## Information given
---*---

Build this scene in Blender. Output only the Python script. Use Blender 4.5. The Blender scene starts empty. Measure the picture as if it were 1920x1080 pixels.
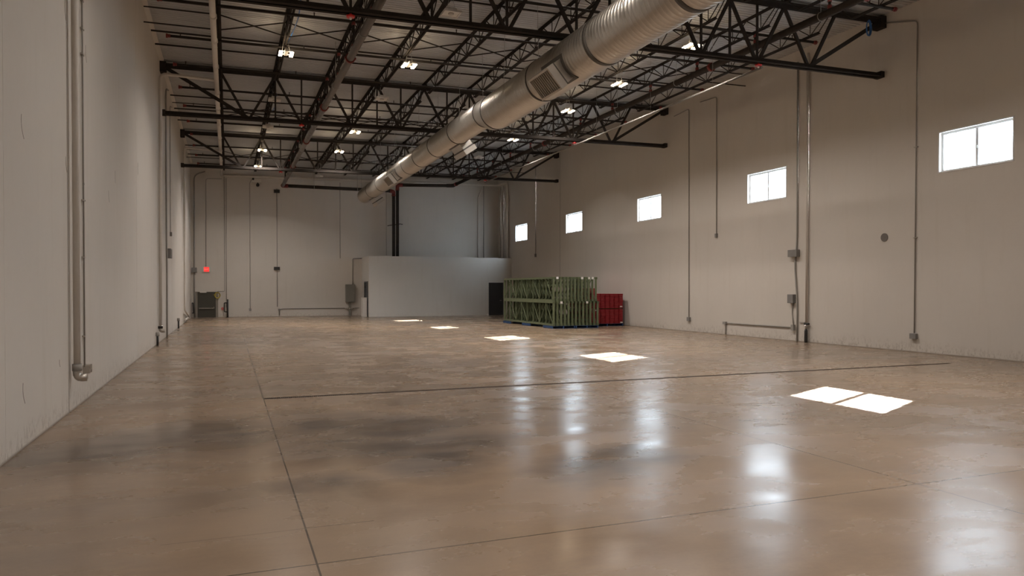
import bpy, math, random
from mathutils import Vector, Matrix, Quaternion
random.seed(7)
S = bpy.context.scene
COL = S.collection

# ------------------------------------------------------------------ room numbers (metres)
XL, XR, YB, YF = -2.15, 18.29, 49.5, -8.0
def zdeck(x): return 9.68 + 0.0152 * (x - XL)       # underside of the roof deck, pitched slightly across the hall
def zchord(x): return 7.82 + 0.0157 * (x - XL)      # lower edge of the truss bottom chords
TRUSS_Y = (16.35, 27.85, 39.3)
BAYS = ((4.9, 16.35), (16.35, 27.85), (27.85, 39.3), (39.3, 49.4))
TOPN = [-0.22 + 1.853 * k for k in range(10)]       # truss top nodes = joist lines
BOTN = [0.70 + 1.853 * k for k in range(9)]         # truss bottom nodes
ORD = ['first', 'second', 'third', 'fourth', 'fifth', 'sixth', 'seventh', 'eighth', 'ninth', 'tenth', 'eleventh', 'twelfth', 'thirteenth', 'fourteenth', 'fifteenth']

# ------------------------------------------------------------------ materials
def new_mat(name):
    m = bpy.data.materials.new(name); m.use_nodes = True
    nt = m.node_tree; b = nt.nodes['Principled BSDF']
    return m, nt, b
def nd(nt, t, **kw):
    n = nt.nodes.new(t)
    for k, v in kw.items(): setattr(n, k, v)
    return n
def math_n(nt, op, a, b=None, clamp=False):
    n = nd(nt, 'ShaderNodeMath', operation=op, use_clamp=clamp)
    for i, v in enumerate((a, b)):
        if v is None: continue
        if isinstance(v, (int, float)): n.inputs[i].default_value = v
        else: nt.links.new(v, n.inputs[i])
    return n.outputs[0]
def noise(nt, vec, scale, detail=4, rough=0.55, dist=0.0):
    n = nd(nt, 'ShaderNodeTexNoise')
    n.inputs['Scale'].default_value = scale; n.inputs['Detail'].default_value = detail
    n.inputs['Roughness'].default_value = rough; n.inputs['Distortion'].default_value = dist
    nt.links.new(vec, n.inputs['Vector'])
    return n.outputs['Fac']
def ramp(nt, fac, stops):
    r = nd(nt, 'ShaderNodeValToRGB'); e = r.color_ramp.elements
    e[0].position, e[0].color = stops[0][0], (*stops[0][1], 1)
    e[1].position, e[1].color = stops[1][0], (*stops[1][1], 1)
    for p, c in stops[2:]:
        x = e.new(p); x.color = (*c, 1)
    nt.links.new(fac, r.inputs[0]); return r.outputs[0]
def mixc(nt, fac, a, b, mode='MIX'):
    n = nd(nt, 'ShaderNodeMix', data_type='RGBA', blend_type=mode)
    for i, v in ((0, fac), (6, a), (7, b)):
        if isinstance(v, (int, float)): n.inputs[i].default_value = v
        elif isinstance(v, tuple): n.inputs[i].default_value = (*v, 1)
        else: nt.links.new(v, n.inputs[i])
    return n.outputs[2]
def mapr(nt, v, a, b, c, d):
    n = nd(nt, 'ShaderNodeMapRange'); nt.links.new(v, n.inputs[0])
    for i, x in enumerate((a, b, c, d)): n.inputs[i + 1].default_value = x
    return n.outputs[0]
def position(nt): return nd(nt, 'ShaderNodeNewGeometry').outputs['Position']
def objcoord(nt): return nd(nt, 'ShaderNodeTexCoord').outputs['Object']

def plain(name, col, rough=0.5, metal=0.0, vary=0.12, scale=6.0, bump=0.0, spec=0.5):
    m, nt, b = new_mat(name); b.inputs['Specular IOR Level'].default_value = spec
    v = objcoord(nt)
    n = noise(nt, v, scale, 3)
    c = mixc(nt, n, tuple(x * (1 - vary) for x in col), tuple(min(1, x * (1 + vary)) for x in col))
    nt.links.new(c, b.inputs['Base Color'])
    nt.links.new(mapr(nt, n, 0.3, 0.7, max(0.02, rough - 0.07), min(1, rough + 0.07)), b.inputs['Roughness'])
    b.inputs['Metallic'].default_value = metal
    if bump:
        bp = nd(nt, 'ShaderNodeBump'); bp.inputs['Strength'].default_value = bump
        nt.links.new(n, bp.inputs['Height']); nt.links.new(bp.outputs[0], b.inputs['Normal'])
    return m

def emit(name, col, strength):
    m, nt, b = new_mat(name)
    b.inputs['Base Color'].default_value = (*col, 1)
    b.inputs['Emission Color'].default_value = (*col, 1)
    b.inputs['Emission Strength'].default_value = strength
    return m

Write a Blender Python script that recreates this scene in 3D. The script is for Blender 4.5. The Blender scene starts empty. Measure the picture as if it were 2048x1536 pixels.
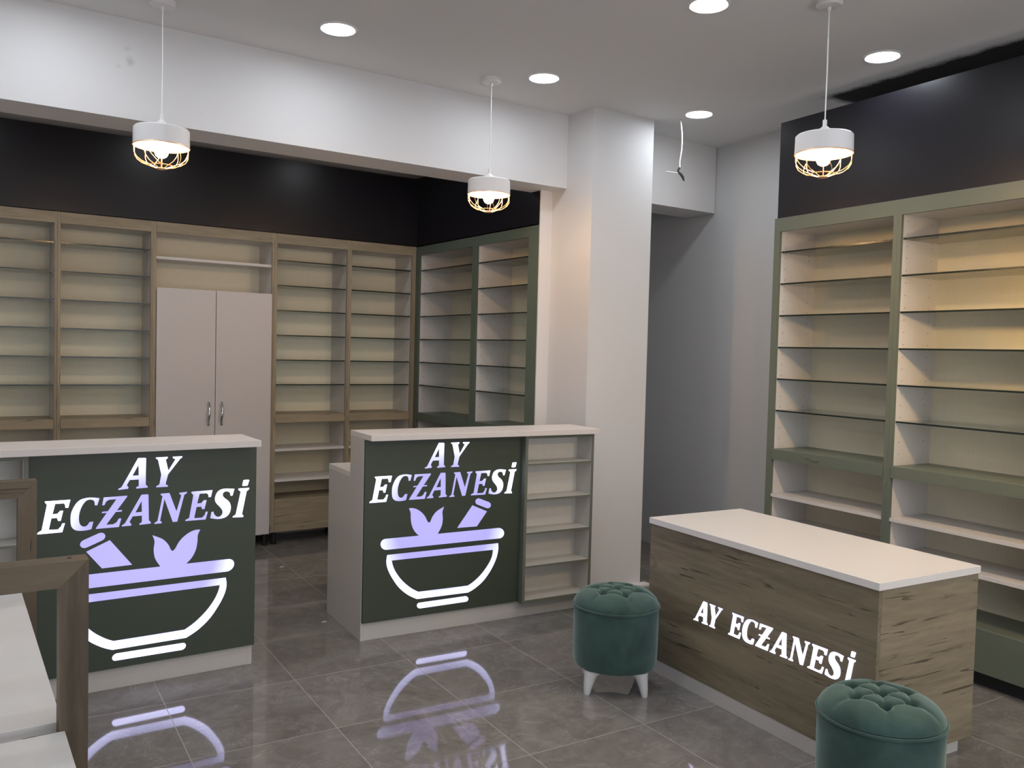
import bpy, bmesh, math, random
from mathutils import Vector, Matrix
from mathutils.geometry import tessellate_polygon
S = bpy.context.scene
C = S.collection
PI = math.pi

# ------------------------------------------------------------------ camera
F_PX = 1702.66; PITCH = 0.0394; ROLL = 0.0253; YAW = 0.5906; CAM_Z = 1.55
fw = Vector((math.sin(YAW)*math.cos(PITCH), math.cos(YAW)*math.cos(PITCH), -math.sin(PITCH)))
rt = Vector((math.cos(YAW), -math.sin(YAW), 0)); up = rt.cross(fw)
r2 = rt*math.cos(ROLL) + up*math.sin(ROLL); u2 = -rt*math.sin(ROLL) + up*math.cos(ROLL)
cd = bpy.data.cameras.new('camera'); co = bpy.data.objects.new('camera', cd); C.objects.link(co)
cd.sensor_width = 36; cd.lens = F_PX*36/2048; cd.clip_start = 0.02; cd.clip_end = 60
co.matrix_world = Matrix(((r2.x, u2.x, -fw.x, 0), (r2.y, u2.y, -fw.y, 0), (r2.z, u2.z, -fw.z, CAM_Z), (0, 0, 0, 1)))
S.camera = co
# ------------------------------------------------------------------ world, exposure
w = bpy.data.worlds.new('world'); S.world = w; w.use_nodes = True
w.node_tree.nodes['Background'].inputs[0].default_value = (.85, .87, .93, 1)
w.node_tree.nodes['Background'].inputs[1].default_value = 1.5
S.view_settings.view_transform = 'Standard'; S.view_settings.look = 'None'
S.view_settings.gamma = 1; S.view_settings.use_curve_mapping = False
S.view_settings.exposure = 0.55
DOWN_STRENGTH = 46.0          # ceiling panel lamps
BACK_STRENGTH = 32.0          # the ones in the rear bay
BULB_STRENGTH = 200.0         # warm pendant bulbs
SIGN_STRENGTH = 1.0
CEIL = 3.09

# ------------------------------------------------------------------ materials
def srgb(r, g, b):
    f = lambda c: (c/255/12.92 if c/255 <= .04045 else ((c/255+.055)/1.055)**2.4)
    return (f(r), f(g), f(b), 1)
class M:
    def __init__(s, name, col=(.8, .8, .8, 1), rough=.5, metal=0, spec=.5, **kw):
        s.m = bpy.data.materials.new(name); s.m.use_nodes = True
        s.t = s.m.node_tree; s.b = s.t.nodes['Principled BSDF']
        s.b.inputs['Base Color'].default_value = col; s.b.inputs['Roughness'].default_value = rough
        s.b.inputs['Metallic'].default_value = metal; s.b.inputs['Specular IOR Level'].default_value = spec
        for k, v in kw.items(): s.b.inputs[k.replace('_', ' ')].default_value = v
    def n(s, typ, **kw):
        x = s.t.nodes.new(typ)
        for k, v in kw.items(): setattr(x, k, v)
        return x
    def l(s, a, b): s.t.links.new(a, b)
    def co(s, scale=(1, 1, 1), rot=(0, 0, 0), loc=(0, 0, 0), space='Object'):
        tc = s.n('ShaderNodeTexCoord'); mp = s.n('ShaderNodeMapping')
        mp.inputs['Scale'].default_value = scale; mp.inputs['Rotation'].default_value = rot; mp.inputs['Location'].default_value = loc
        s.l(tc.outputs[space], mp.inputs[0]); return mp.outputs[0]
    def noise(s, vec, scale=5, detail=3, rough=.5, dist=0):
        x = s.n('ShaderNodeTexNoise'); x.inputs['Scale'].default_value = scale; x.inputs['Detail'].default_value = detail
        x.inputs['Roughness'].default_value = rough; x.inputs['Distortion'].default_value = dist
        s.l(vec, x.inputs['Vector']); return x.outputs['Fac']
    def ramp(s, fac, stops, interp='LINEAR'):
        x = s.n('ShaderNodeValToRGB'); e = x.color_ramp.elements; x.color_ramp.interpolation = interp
        while len(e) < len(stops): e.new(.5)
        for i, (p, c) in enumerate(stops): e[i].position = p; e[i].color = c if len(c) == 4 else (*c, 1)
        s.l(fac, x.inputs[0]); return x.outputs[0]
    def mix(s, fac, a, b, mode='MIX'):
        x = s.n('ShaderNodeMix', data_type='RGBA', blend_type=mode)
        for i, v in ((0, fac), (6, a), (7, b)):
            if isinstance(v, (int, float)): x.inputs[i].default_value = v
            elif isinstance(v, tuple): x.inputs[i].default_value = v
            else: s.l(v, x.inputs[i])
        return x.outputs[2]
    def math(s, op, a, b=0, c=None):
        x = s.n('ShaderNodeMath', operation=op)
        for i, v in enumerate((a, b) if c is None else (a, b, c)):
            if isinstance(v, (int, float)): x.inputs[i].default_value = v
            else: s.l(v, x.inputs[i])
        return x.outputs[0]
    def bump(s, h, strength=.1, dist=.01):
        x = s.n('ShaderNodeBump'); x.inputs['Strength'].default_value = strength; x.inputs['Distance'].default_value = dist
        s.l(h, x.inputs['Height']); s.l(x.outputs[0], s.b.inputs['Normal'])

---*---

Pick out every line with the string "picture" and copy it.

Build this scene in Blender. Output only the Python script. Use Blender 4.5. The Blender scene starts empty. Measure the picture as if it were 1920x1080 pixels.
Write a Blender Python script that recreates this scene in 3D. The script is for Blender 4.5. The Blender scene starts empty. Measure the picture as if it were 2048x1536 pixels.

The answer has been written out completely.